| Directions for this task |
Give back exactly the lines from the start of the listing to the line containing "2, .075, .08, .32, .8, 35, .45)", inclusive, and nothing beyond them.

| Source excerpt |
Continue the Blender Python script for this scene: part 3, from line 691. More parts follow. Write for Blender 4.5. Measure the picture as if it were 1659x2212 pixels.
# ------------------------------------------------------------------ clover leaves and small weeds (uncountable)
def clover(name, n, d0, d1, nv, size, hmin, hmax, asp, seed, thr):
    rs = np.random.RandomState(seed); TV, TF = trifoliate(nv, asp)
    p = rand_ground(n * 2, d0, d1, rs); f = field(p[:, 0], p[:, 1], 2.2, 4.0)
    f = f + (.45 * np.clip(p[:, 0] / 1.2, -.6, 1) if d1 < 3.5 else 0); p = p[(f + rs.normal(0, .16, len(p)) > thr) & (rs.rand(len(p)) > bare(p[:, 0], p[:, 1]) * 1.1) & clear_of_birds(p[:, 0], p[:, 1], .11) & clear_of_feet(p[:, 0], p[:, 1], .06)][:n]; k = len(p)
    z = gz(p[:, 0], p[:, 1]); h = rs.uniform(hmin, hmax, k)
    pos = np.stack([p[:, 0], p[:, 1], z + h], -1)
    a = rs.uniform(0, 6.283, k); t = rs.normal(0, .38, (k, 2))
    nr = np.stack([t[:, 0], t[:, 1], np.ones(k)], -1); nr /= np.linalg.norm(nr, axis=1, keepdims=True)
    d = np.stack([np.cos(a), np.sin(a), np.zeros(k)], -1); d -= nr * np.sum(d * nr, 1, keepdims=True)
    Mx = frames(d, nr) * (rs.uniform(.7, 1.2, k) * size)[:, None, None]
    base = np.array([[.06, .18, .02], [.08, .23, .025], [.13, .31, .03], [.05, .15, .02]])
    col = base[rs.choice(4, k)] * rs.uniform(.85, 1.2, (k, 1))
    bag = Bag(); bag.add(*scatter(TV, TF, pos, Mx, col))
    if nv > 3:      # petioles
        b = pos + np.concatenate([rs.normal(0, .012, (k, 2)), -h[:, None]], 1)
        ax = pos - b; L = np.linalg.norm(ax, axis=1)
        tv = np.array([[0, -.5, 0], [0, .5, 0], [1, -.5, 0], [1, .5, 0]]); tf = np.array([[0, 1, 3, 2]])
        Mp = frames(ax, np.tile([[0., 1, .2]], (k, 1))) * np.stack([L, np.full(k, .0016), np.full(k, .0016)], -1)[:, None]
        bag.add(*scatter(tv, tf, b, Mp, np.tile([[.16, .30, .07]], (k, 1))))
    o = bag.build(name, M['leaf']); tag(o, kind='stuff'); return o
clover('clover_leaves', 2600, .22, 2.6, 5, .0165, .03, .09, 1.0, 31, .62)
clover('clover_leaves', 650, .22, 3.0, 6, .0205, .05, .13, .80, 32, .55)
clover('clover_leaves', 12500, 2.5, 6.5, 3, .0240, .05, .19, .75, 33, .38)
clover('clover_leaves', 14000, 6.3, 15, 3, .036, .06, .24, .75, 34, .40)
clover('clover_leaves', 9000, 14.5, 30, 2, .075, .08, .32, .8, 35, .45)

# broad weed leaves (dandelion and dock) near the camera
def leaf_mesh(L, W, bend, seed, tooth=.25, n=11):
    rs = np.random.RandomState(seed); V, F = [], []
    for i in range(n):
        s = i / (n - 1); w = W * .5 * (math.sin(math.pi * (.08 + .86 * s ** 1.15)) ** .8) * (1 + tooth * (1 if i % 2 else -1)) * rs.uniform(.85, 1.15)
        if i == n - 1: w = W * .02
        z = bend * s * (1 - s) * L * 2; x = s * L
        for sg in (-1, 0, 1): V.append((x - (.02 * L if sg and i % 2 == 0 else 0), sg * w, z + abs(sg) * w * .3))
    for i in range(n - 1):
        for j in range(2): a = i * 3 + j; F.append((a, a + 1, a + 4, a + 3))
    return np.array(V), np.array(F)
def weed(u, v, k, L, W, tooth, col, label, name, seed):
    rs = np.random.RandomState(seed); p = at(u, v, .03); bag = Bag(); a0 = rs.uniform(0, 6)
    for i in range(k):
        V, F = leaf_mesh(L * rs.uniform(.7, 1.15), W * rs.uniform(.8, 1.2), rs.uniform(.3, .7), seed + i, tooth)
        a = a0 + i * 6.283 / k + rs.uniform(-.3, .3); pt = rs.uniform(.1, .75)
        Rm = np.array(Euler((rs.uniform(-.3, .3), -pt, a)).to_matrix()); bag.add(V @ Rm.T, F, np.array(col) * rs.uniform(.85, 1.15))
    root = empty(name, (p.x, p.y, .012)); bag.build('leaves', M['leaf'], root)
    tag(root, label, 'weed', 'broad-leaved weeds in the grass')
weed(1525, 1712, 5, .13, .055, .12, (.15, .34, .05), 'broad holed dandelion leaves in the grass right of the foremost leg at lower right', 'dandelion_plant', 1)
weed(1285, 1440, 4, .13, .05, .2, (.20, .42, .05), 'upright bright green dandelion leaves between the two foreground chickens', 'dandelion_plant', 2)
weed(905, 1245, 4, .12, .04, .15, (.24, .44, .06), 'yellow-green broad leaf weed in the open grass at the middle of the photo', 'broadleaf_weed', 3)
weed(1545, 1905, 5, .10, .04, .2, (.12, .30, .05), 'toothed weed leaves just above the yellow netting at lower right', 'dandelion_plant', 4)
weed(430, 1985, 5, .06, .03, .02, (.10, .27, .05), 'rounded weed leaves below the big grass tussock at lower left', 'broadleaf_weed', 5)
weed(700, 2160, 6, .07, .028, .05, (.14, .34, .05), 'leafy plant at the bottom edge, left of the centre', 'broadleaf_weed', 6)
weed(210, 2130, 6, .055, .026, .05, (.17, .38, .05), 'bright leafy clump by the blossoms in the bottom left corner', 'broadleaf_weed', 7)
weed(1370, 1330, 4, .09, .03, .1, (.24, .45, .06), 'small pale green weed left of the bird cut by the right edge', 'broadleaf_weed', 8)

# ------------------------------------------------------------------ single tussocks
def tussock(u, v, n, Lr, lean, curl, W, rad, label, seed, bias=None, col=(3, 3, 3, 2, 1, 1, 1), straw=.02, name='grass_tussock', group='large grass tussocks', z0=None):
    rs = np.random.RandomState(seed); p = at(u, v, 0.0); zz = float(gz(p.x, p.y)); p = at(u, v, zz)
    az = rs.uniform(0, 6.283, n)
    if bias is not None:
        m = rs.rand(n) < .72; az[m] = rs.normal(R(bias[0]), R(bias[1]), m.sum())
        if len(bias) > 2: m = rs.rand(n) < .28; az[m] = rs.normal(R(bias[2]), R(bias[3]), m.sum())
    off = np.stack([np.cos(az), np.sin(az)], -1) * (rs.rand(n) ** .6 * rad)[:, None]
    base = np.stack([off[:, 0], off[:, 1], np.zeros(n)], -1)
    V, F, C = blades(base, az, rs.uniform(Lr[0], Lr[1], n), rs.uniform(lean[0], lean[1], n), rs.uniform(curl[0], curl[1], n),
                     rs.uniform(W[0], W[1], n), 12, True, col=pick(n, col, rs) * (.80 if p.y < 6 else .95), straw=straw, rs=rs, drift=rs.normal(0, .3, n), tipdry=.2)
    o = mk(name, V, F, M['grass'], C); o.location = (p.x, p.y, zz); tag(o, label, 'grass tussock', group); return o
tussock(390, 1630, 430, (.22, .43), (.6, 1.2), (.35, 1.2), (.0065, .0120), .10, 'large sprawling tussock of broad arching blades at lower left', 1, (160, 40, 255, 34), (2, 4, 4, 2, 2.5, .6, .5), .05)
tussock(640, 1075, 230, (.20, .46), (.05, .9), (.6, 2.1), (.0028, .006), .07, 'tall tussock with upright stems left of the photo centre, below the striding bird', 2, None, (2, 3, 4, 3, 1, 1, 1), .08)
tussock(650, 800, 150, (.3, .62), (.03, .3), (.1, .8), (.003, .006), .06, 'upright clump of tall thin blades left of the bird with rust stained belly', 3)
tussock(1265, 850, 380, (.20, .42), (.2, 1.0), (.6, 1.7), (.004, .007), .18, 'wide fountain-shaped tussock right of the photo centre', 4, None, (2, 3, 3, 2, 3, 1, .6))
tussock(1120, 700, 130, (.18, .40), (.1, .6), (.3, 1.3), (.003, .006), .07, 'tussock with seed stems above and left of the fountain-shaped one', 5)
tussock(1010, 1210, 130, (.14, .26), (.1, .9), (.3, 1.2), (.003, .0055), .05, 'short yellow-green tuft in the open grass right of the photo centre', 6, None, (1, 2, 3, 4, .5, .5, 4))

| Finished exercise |
Continue the Blender Python script for this scene: part 3, from line 691. More parts follow. Write for Blender 4.5. Measure the picture as if it were 1659x2212 pixels.
# ------------------------------------------------------------------ clover leaves and small weeds (uncountable)
def clover(name, n, d0, d1, nv, size, hmin, hmax, asp, seed, thr):
    rs = np.random.RandomState(seed); TV, TF = trifoliate(nv, asp)
    p = rand_ground(n * 2, d0, d1, rs); f = field(p[:, 0], p[:, 1], 2.2, 4.0)
    f = f + (.45 * np.clip(p[:, 0] / 1.2, -.6, 1) if d1 < 3.5 else 0); p = p[(f + rs.normal(0, .16, len(p)) > thr) & (rs.rand(len(p)) > bare(p[:, 0], p[:, 1]) * 1.1) & clear_of_birds(p[:, 0], p[:, 1], .11) & clear_of_feet(p[:, 0], p[:, 1], .06)][:n]; k = len(p)
    z = gz(p[:, 0], p[:, 1]); h = rs.uniform(hmin, hmax, k)
    pos = np.stack([p[:, 0], p[:, 1], z + h], -1)
    a = rs.uniform(0, 6.283, k); t = rs.normal(0, .38, (k, 2))
    nr = np.stack([t[:, 0], t[:, 1], np.ones(k)], -1); nr /= np.linalg.norm(nr, axis=1, keepdims=True)
    d = np.stack([np.cos(a), np.sin(a), np.zeros(k)], -1); d -= nr * np.sum(d * nr, 1, keepdims=True)
    Mx = frames(d, nr) * (rs.uniform(.7, 1.2, k) * size)[:, None, None]
    base = np.array([[.06, .18, .02], [.08, .23, .025], [.13, .31, .03], [.05, .15, .02]])
    col = base[rs.choice(4, k)] * rs.uniform(.85, 1.2, (k, 1))
    bag = Bag(); bag.add(*scatter(TV, TF, pos, Mx, col))
    if nv > 3:      # petioles
        b = pos + np.concatenate([rs.normal(0, .012, (k, 2)), -h[:, None]], 1)
        ax = pos - b; L = np.linalg.norm(ax, axis=1)
        tv = np.array([[0, -.5, 0], [0, .5, 0], [1, -.5, 0], [1, .5, 0]]); tf = np.array([[0, 1, 3, 2]])
        Mp = frames(ax, np.tile([[0., 1, .2]], (k, 1))) * np.stack([L, np.full(k, .0016), np.full(k, .0016)], -1)[:, None]
        bag.add(*scatter(tv, tf, b, Mp, np.tile([[.16, .30, .07]], (k, 1))))
    o = bag.build(name, M['leaf']); tag(o, kind='stuff'); return o
clover('clover_leaves', 2600, .22, 2.6, 5, .0165, .03, .09, 1.0, 31, .62)
clover('clover_leaves', 650, .22, 3.0, 6, .0205, .05, .13, .80, 32, .55)
clover('clover_leaves', 12500, 2.5, 6.5, 3, .0240, .05, .19, .75, 33, .38)
clover('clover_leaves', 14000, 6.3, 15, 3, .036, .06, .24, .75, 34, .40)
clover('clover_leaves', 9000, 14.5, 30, 2, .075, .08, .32, .8, 35, .45)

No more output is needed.